The Office of Personnel Management is within spitting distance of reaching its benchmark for retirement claims after June.
The Office of Personnel Management is within spitting distance of reaching its benchmark for retirement claims after June.
OPM received 5,929 retirement claims in June, almost 18 percent fewer than in May and the sixth lowest total since October 2014. Despite the drop in claims, however, the agency processed only 6,435 claims, about 16 percent fewer than in May and the third lowest amount in the last 21 months.
That brought the total backlog down by 3.6 percent, to 13,529, from 14,035 . In May’s report, OPM added the “steady state” line at 13,000 claims, but in June it only managed to process half the amount of claims to reach it.
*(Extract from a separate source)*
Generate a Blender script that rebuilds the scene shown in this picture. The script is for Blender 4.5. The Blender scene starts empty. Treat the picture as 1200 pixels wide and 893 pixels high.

June’s numbers continue the data trend indicating that OPM has gotten a handle on its inventory backlog, which surged in January–typically the month that most federal employees file for retirement.
OPM says it has processed 79 percent of claims in 60 days or less this year-to-date, a 1 percent decrease from May. In June, it processed 75 percent of claims in 60 days or less, which represents no change since May.
For those claims processed in less than 60 days, OPM says it took an average of 37 days, again the same as May. For those claims that took more than 60 days to process, the average jumped from 103 days in May to 115 in June.